Kenneth Bowling and Charlene Bickford, two of the nation's leading documentary historians of that first federal Congress, set the sting in motion by identifying the manuscript as North Carolina's copy. They've done some poking around into the origins of the other alienated original manuscripts. Their logic then and now is simple: Since there are only 14, and none of the states in question willingly gave up their broadsheets, any Bill of Rights out of their official custody must, by definition, be stolen or destroyed. No other explanation is possible.

The Library of Congress acquired its Bill of Rights in 1943 from prominent rare-books dealer A.S.W. Rosenbach, who arranged for one of his major collectors to donate it. Those were murkier times when most governments at all levels in the United States had not yet fully adopted modern-day archival standards. No one bothered to ask how it was possible that Rosenbach had a Bill of Rights for sale--the dazzled library staff simply didn't care to know.

Present-day Library of Congress staffers say there is no proof of the document's provenance. Bowling believes the circumstantial evidence points to Maryland, but that may be impossible to prove. In any case, he doubts Maryland would take action against the Library to recover it, and believes the state would be satisfied to have it identified as "presumably Maryland's copy."

If so, you might ask, what's the point? Why not just leave it in the library? The point is, there is no point in the Library of Congress owning a Bill of Rights. The federal government already has its original, which it displays in the National Archives.

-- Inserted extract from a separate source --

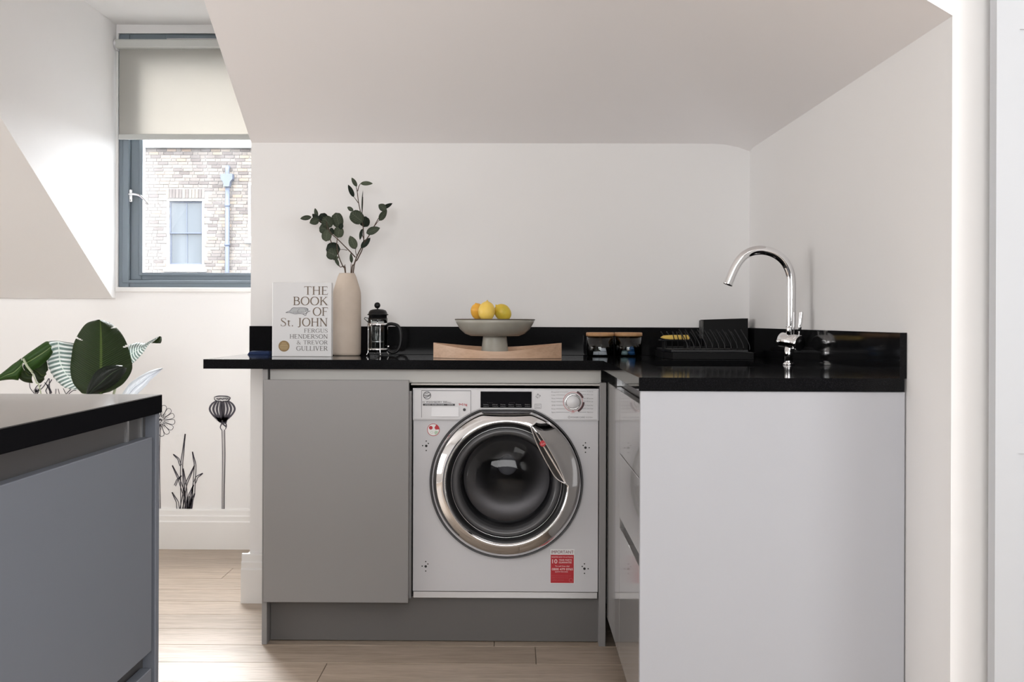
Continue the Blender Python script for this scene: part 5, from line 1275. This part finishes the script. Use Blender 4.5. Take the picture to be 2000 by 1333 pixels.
# dish rack, sponge brush, black caddy ---------------------------------------
RY0, RY1 = 4.06, 4.378
rx0, rx1 = P(1288, 690, 4.25).x, P(1478, 690, RY0).x
rack = thing('dish_rack', 'black plastic dish rack on the worktop behind the sink', 'dish rack', ((rx0 + rx1) / 2, (RY0 + RY1) / 2, WT))
zr1 = P(1390, 684, RY0).z
xf0 = P(1314, 690, RY0).x
obj('drip_tray', add_prism(bmesh.new(), [(xf0, RY0), (rx1 - .01, RY0), (rx1, RY0 + .02), (rx1, RY1), (rx0, RY1), (rx0, RY0 + .09)], 'z', WT + .001, WT + .022), M['black_matte'], rack)
obj('basket_rail', add_prism(bmesh.new(), [(xf0 - .004, RY0 + .004), (rx1 - .028, RY0 + .004), (rx1 - .028, RY1), (rx0 + .004, RY1), (rx0 + .004, RY0 + .09)], 'z', WT + .024, zr1), M['black_plastic'], rack)
for i in range(15):
    x = xf0 + .022 + i * .0205
    if x > rx1 - .04: break
    q = [(x + .030, RY0 + .02, zr1 - .001), (x + .028, RY0 + .022, zr1 + .020), (x + .002, RY0 + .03, zr1 + .068)]
    obj('prong', tube(catmull(q, 4), .0017, 6), M['black_plastic'], rack, True)
for i in range(15):
    x = rx0 + .010 + i * .0205
    if x > rx1 - .04: break
    q = [(x + .022, RY1 - .06, zr1 - .001), (x + .020, RY1 - .062, zr1 + .03), (x + .002, RY1 - .06, zr1 + .058)]
    obj('prong', tube(catmull(q, 4), .0017, 6), M['black_plastic'], rack, True)
for yy in (RY0 + .02, RY1 - .03): obj('long_bar', tube([(rx0 + .02 if yy > 4.2 else xf0, yy, zr1 + .003), (rx1 - .03, yy, zr1 + .003)], .0024, 8), M['black_plastic'], rack, True)
SY = RY0 + .16; s0_, s1_ = P(1290.5, 659, SY), P(1344.5, 659, SY)
bm = bmesh.new(); hh = 8.2 / scale_at(SY) / 2; zc2 = P(1318, 659, SY).z
top_ = [(s0_.x, zc2 - .002), (s0_.x + .012, zc2 + hh * .75), (s0_.x + .045, zc2 + hh), (s1_.x, zc2 + hh), (s1_.x, zc2 - hh), (s0_.x + .03, zc2 - hh), (s0_.x + .008, zc2 - hh * .7)]
add_prism(bm, top_, 'y', SY - .03, SY + .03); bmesh.ops.bevel(bm, geom=bm.edges[:], offset=.002, segments=2, affect='EDGES')
tag(obj('sponge', bm, M['sponge']), 'flat yellow sponge lying across the prongs of the dish rack', 'sponge')
obj('prong_shelf', box(s0_.x - .004, s1_.x + .004, SY - .035, SY + .035, zc2 - hh - .006, zc2 - hh - .001, .001), M['black_matte'], rack)
for xx in (s0_.x + .01, s1_.x - .01): obj('shelf_support', box(xx - .002, xx + .002, SY - .03, SY + .03, zr1 - .002, zc2 - hh - .005), M['black_matte'], rack)
for k in range(4):
    x = P(1315 + k * 8.2, 660, SY - .036).x
    obj('prong', tube([(x + .004, SY - .036, zc2 - hh - .004), (x - .003, SY - .036, zc2 + hh + .012)], .0017, 6), M['black_plastic'], rack, True)
cyf = 4.385
k0, k1 = P(1375.5, 640, cyf).x, P(1461, 640, cyf).x
cad = thing('cutlery_caddy', 'black box shaped caddy in the corner behind the dish rack', 'caddy', ((k0 + k1) / 2, cyf + .04, WT))
kz = P(1418, 624, cyf).z; kx1 = min(k1, XW(4.4) - .0165)
k0b = P(1366.5, 640, 4.475).x
kb = WT + .001
bm = bmesh.new()
add_cells(bm, [k0, k0 + .003, kx1 - .003, kx1], [cyf, cyf + .003, 4.474, 4.477], lambda i, j: not (i == 1 and j == 1), kb, kz, 'z')
for v in bm.verts:
    if v.co.z > WT + .05: v.co.z += .0055 * ((v.co.x - k0) / (kx1 - k0)) - .002
obj('caddy_wall', bm, M['black_matte'], cad)
obj('caddy_base', box(k0 + .003, kx1 - .003, cyf + .003, 4.474, kb, WT + .02), M['black_matte'], cad)
obj('caddy_side_face', box(k0 - .006, k0 - .0002, cyf + .01, 4.47, kz - .07, kz - .004, .001), mat('dark_grey_plastic', (.05, .05, .05), .5), cad)  # greyer strip laid on as the caddy's left side face

# mixer tap --------------------------------------------------------------------
tb = G(1540.5, 713, WT); TYp = tb.y; tsc = scale_at(TYp)
def T(px, py, dy=0.0): return P(px, py, TYp + dy)
tap = thing('mixer_tap', 'tall chrome swan neck mixer tap beside the sink', 'tap', (tb.x, TYp, WT))
rt = 8.0 / tsc
obj('base_flange', lathe([(0, 0), (.0170, 0), (.0170, .003), (.0135, .006), (rt, .008), (0, .008)], (tb.x, TYp, WT), 40), M['chrome'], tap, True)
obj('body', lathe([(0, .006), (rt, .006), (rt, T(1541, 672).z - WT), (0, T(1541, 672).z - WT)], (tb.x, TYp, WT), 40), M['chrome'], tap, True)
# cross body turned towards the room
a_ = T(1526, 664, .028); b__ = T(1563, 671, -.030)
ax = (b__ - a_).normalized(); r_v = 15.2 / tsc
def along(prof, o0, axis_, seg=40):
    bm = lathe(prof, (0, 0, 0), seg); rot = Vector((0, 0, 1)).rotation_difference(axis_).to_matrix()
    bmesh.ops.rotate(bm, verts=bm.verts, matrix=rot); bmesh.ops.translate(bm, verts=bm.verts, vec=o0); return bm
Lb = (b__ - a_).length
vb = obj('valve_body', along([(0, 0), (r_v * .85, 0), (r_v * .97, .003), (r_v * .97, Lb - .014), (r_v * .93, Lb - .013), (r_v * .93, Lb - .012), (r_v, Lb - .011), (r_v, Lb - .0015), (r_v * .95, Lb), (0, Lb)], a_, ax), M['chrome'], tap, True)
n_ = T(1519, 667.5, .0)
obj('side_knob', along([(0, 0), (.0045, 0), (.005, .002), (.005, .016), (0, .018)], Vector((n_.x, TYp + .012, n_.z)), Vector((.9, .3, 0)).normalized(), 16), M['chrome'], vb, True)
l0, l1 = T(1560.5, 656, -.02), T(1565.5, 609, -.02); lax = (l1 - l0).normalized(); LL = (l1 - l0).length
obj('lever', along([(0, -.004), (.0026, -.004), (.0026, LL * .15), (.0044, LL * .17), (.0050, LL * .4), (.0060, LL * .96), (.0056, LL), (0, LL)], l0, lax, 24), M['chrome'], vb, True)
cc0 = T(1544, 662)
obj('collar', lathe([(0, 0), (.0128, 0), (.0128, T(1544, 637).z - cc0.z), (.0118, T(1544, 636).z - cc0.z), (0, T(1544, 636).z - cc0.z)], (cc0.x, TYp, cc0.z), 36), M['chrome'], tap, True)
sp = [T(1545, 655), T(1545.5, 600), T(1545.5, 556), T(1543, 533), T(1533, 512), T(1516, 497), T(1494, 489.5), T(1472, 490.5), T(1453, 500), T(1439, 517), T(1429.5, 536), T(1421.3, 556)]
cp = catmull(sp, 8)
rsp = 8.9 / tsc
bm = tube(cp, rsp, 28, cap=False)
obj('spout', bm, M['chrome'], tap, True)
e_, d_ = cp[-1], (cp[-1] - cp[-3]).normalized()
obj('aerator', along([(rsp * 1.0, -.004), (rsp * 1.04, -.003), (rsp * 1.04, .001), (rsp * .8, .0015), (rsp * .72, -.003), (0, -.003)], e_, d_, 28), M['chrome'], tap, True)
obj('spout_ring', lathe([(.0118, 0), (.0132, .001), (.0132, .004), (.0118, .005)], (T(1544, 640).x, TYp, T(1544, 640).z), 36, closed=True), M['chrome'], tap, True)

# potted plant behind the island --------------------------------------------------
PY = 4.55; pscl = scale_at(PY)
def L5(zx, zy, dy=0.0): return P(zx / 4.938, 610 + zy / 4.938, PY + dy)
pp = thing('potted_plant', 'large leaved green plant in a pot behind the island', 'plant', (P(195, 700, PY).x, PY, 0))
pcx = P(185, 700, PY).x
obj('pot', lathe([(0, 0), (.11, 0), (.125, .01), (.155, .27), (.16, .28), (.15, .28), (.145, .25), (0, .25)], (pcx, PY, 0), 48), M['pot'], pp, True)
obj('soil', lathe([(0, .256), (.144, .252), (.144, .24), (0, .24)], (pcx, PY, 0), 32), M['soil'], pp, True)
def loft_leaf(name, Lp, Mp, Rp, m, dl=(0, 0, 0), nsub=6, slits=(), nv=6, pleat=0.0):
    """left edge, midrib and right edge given as matching rows of study points; each side is lofted with its own depth"""
    def curve(p, d): return catmull([L5(a[0], a[1], d + (a[2] if len(a) > 2 else 0)) for a in p], nsub)
    A, B, C = curve(Lp, dl[0]), curve(Mp, dl[1]), curve(Rp, dl[2]); n = len(A)
    bm = bmesh.new(); uvl = bm.loops.layers.uv.new('UVMap'); g = []
    for i in range(n):
        row_ = []
        for j in range(2 * nv + 1):
            if j <= nv: p = A[i].lerp(B[i], j / nv); k = 1 - j / nv
            else: p = B[i].lerp(C[i], (j - nv) / nv); k = (j - nv) / nv
            p = p + Vector((0, -.012 * math.sin(math.pi * k) + pleat * math.sin(i * 2.1) * k, 0))
            row_.append(bm.verts.new(p))
        g.append(row_)
    for i in range(n - 1):
        for j in range(2 * nv):
            if (i, j) in slits: continue
            f = bm.faces.new((g[i][j], g[i + 1][j], g[i + 1][j + 1], g[i][j + 1]))
            for lp, (a, b) in zip(f.loops, ((i, j), (i + 1, j), (i + 1, j + 1), (i, j + 1))): lp[uvl].uv = (a / (n - 1), b / (2 * nv))
    bmesh.ops.solidify(bm, geom=bm.faces[:], thickness=.0012)
    return obj(name, bm, m, pp, True)
# big central leaf
loft_leaf('leaf', [(790, 785), (708, 690), (678, 560), (690, 420), (712, 300), (770, 185), (840, 105), (940, 74)],
          [(975, 790), (972, 690), (974, 560), (976, 420), (976, 300), (974, 190), (970, 110), (962, 72)],
          [(1060, 770), (1190, 690), (1272, 560), (1262, 440), (1222, 300), (1160, 190), (1075, 110), (985, 74)],
          M['leaf'], (.02, -.02, .02), nsub=22, nv=12, slits={(98, 0), (97, 0), (96, 0), (96, 1), (95, 1), (94, 2), (95, 2), (93, 3), (84, 23), (83, 23), (82, 23), (82, 22), (81, 22), (122, 23), (121, 23), (120, 23), (120, 22), (121, 22), (119, 21), (119, 22), (118, 20)})
# smaller dark leaf in front of it
loft_leaf('leaf', [(830, 790), (842, 730), (880, 640), (930, 570), (1010, 525), (1110, 512), (1185, 516)],
          [(860, 792), (905, 740), (965, 690), (1020, 640), (1080, 590), (1140, 555), (1200, 525)],
          [(900, 800), (980, 770), (1060, 730), (1130, 680), (1180, 620), (1212, 575), (1222, 540)],
          M['leaf_dark'], (-.09, -.11, -.09))
# left leaf, upper and lower lobes on both sides of its bent rib
loft_leaf('leaf', [(-20, 660), (100, 645, .0), (180, 660), (260, 680), (330, 680), (400, 680)],
          [(60, 590), (120, 560), (180, 540), (240, 530), (300, 545), (360, 560)],
          [(-5, 605), (80, 540), (150, 480), (215, 440), (260, 445), (300, 520)],
          M['leaf_mid'], (.02, -.01, .01)) if False else None
loft_leaf('leaf', [(-30, 668), (60, 655), (120, 652), (175, 658), (185, 640), (235, 560)],
          [(-30, 655), (60, 610), (120, 590), (160, 560), (200, 520), (225, 480)],
          [(-30, 625), (60, 555), (120, 505), (165, 475), (190, 455), (212, 440)],
          M['leaf_mid'], (.0, -.01, .01))
loft_leaf('leaf', [(215, 440), (290, 385), (370, 330), (440, 285), (475, 285)],
          [(235, 500), (310, 460), (390, 410), (450, 370), (500, 330)],
          [(300, 585), (370, 540), (430, 490), (480, 440), (512, 385)],
          M['leaf_mid'], (.01, -.01, -.0))
loft_leaf('leaf', [(190, 600), (185, 640), (230, 672), (290, 684), (320, 684)],
          [(240, 560), (255, 590), (280, 610), (300, 610), (318, 600)],
          [(230, 500), (270, 540), (300, 560), (305, 575), (312, 580)],
          M['leaf'], (.01, -.0, -.0))
loft_leaf('leaf', [(300, 565), (330, 600), (360, 670), (390, 686), (430, 650)],
          [(330, 555), (370, 580), (400, 610), (425, 610), (450, 600)],
          [(360, 530), (410, 500), (445, 470), (458, 510), (466, 560)],
          M['leaf'], (.01, -.0, .02))
# pale pleated leaf between
loft_leaf('leaf', [(470, 280), (462, 400), (458, 500), (500, 600), (560, 680), (640, 735), (740, 750)],
          [(560, 275), (570, 380), (580, 480), (620, 570), (680, 640), (730, 700), (800, 740)],
          [(715, 300), (730, 380), (740, 480), (760, 560), (780, 640), (800, 700), (830, 760)],
          M['leaf_pale'], (.05, .03, .06), pleat=.006)
# right curled pale leaf with green tip
loft_leaf('leaf', [(1240, 320), (1320, 295), (1400, 300), (1450, 275), (1500, 250), (1540, 232)],
          [(1245, 420), (1300, 380), (1370, 345), (1430, 300), (1480, 270), (1548, 236)],
          [(1275, 500), (1330, 450), (1390, 380), (1430, 320), (1475, 285), (1552, 240)],
          M['leaf_pale'], (.08, .06, .08), pleat=.003)
loft_leaf('leaf', [(1460, 298), (1485, 280), (1515, 255), (1540, 232)], [(1490, 300), (1510, 285), (1535, 262), (1552, 234)], [(1548, 302), (1558, 285), (1561, 262), (1560, 238)], M['leaf'], (.05, .04, .05))
# lower right pointed leaf, seen from its bleached side
loft_leaf('leaf', [(1170, 800), (1240, 700), (1330, 630), (1430, 575), (1500, 550), (1570, 538)],
          [(1240, 800), (1300, 730), (1370, 680), (1440, 620), (1510, 580), (1572, 540)],
          [(1320, 800), (1370, 750), (1420, 700), (1450, 660), (1520, 600), (1576, 543)],
          M['leaf_white'], (-.05, -.06, -.05))
# stalks
for pts, r0 in (([(225, 450, -.02), (262, 520, -.02), (310, 580, -.02)], .0045), ([(310, 580, -.02), (350, 680, -.02), (395, 790, -.02), (560, 1700, 0), (800, 3300, 0)], .0026), ([(975, 780, 0), (950, 1200, 0), (910, 2200, 0), (900, 3300, 0)], .007),
                ([(860, 792, -.1), (880, 1100, -.06), (890, 3300, 0)], .006), ([(820, 760, .04), (850, 1200, .03), (900, 3300, 0)], .006), ([(1240, 440, .06), (1120, 700, .03), (960, 1500, 0), (930, 3300, 0)], .005), ([(1240, 800, -.05), (1100, 1150, -.03), (950, 3300, 0)], .005)):
    q = [L5(*p) for p in pts]
    if pts[-1][1] > 2000: q[-1] = Vector((pcx + (q[-1].x - pcx) * .25, PY, .25))
    obj('stalk', tube(catmull(q, 6), r0, 8), M['petiole'], pp, True)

Furthermore, the Library of Congress rarely exhibits its Bill of Rights. The value of these remarkable government artifacts is in their ability to be seen and admired. They don't do any of us any good when they're hidden away, out of sight and mind.

People who have been around such totemic objects agree: When you get up close to that handwriting, you can imagine the clerks in 1789 sitting down, dipping pens in iron-gall ink, and slowly inscribing those remarkable words: "Congress shall make no law respecting the establishment of a religion, or prohibiting the free exercise thereof..." If you spend some time pondering that, you realize that it was people just like us who argued for those amendments and fought for those essential human liberties. Young people who grasp these facts while gazing at a Bill of Rights might come to believe that it's possible to accomplish important things, here and around the world.

So here's what I propose: The Library of Congress ought to arrange to share the alienated document with all four states missing their originals, on a rotating basis. The only stipulation should be that one of the states must display it annually. By rotating it among the four locations, the Bill of Rights will seem fresh and exciting each time it arrives and goes on display.

At a time of national political paralysis, this can only be a good thing. Maybe a little of the document's greatness will rub off on the nation's next James Madison. That's an opportunity we can't afford to miss.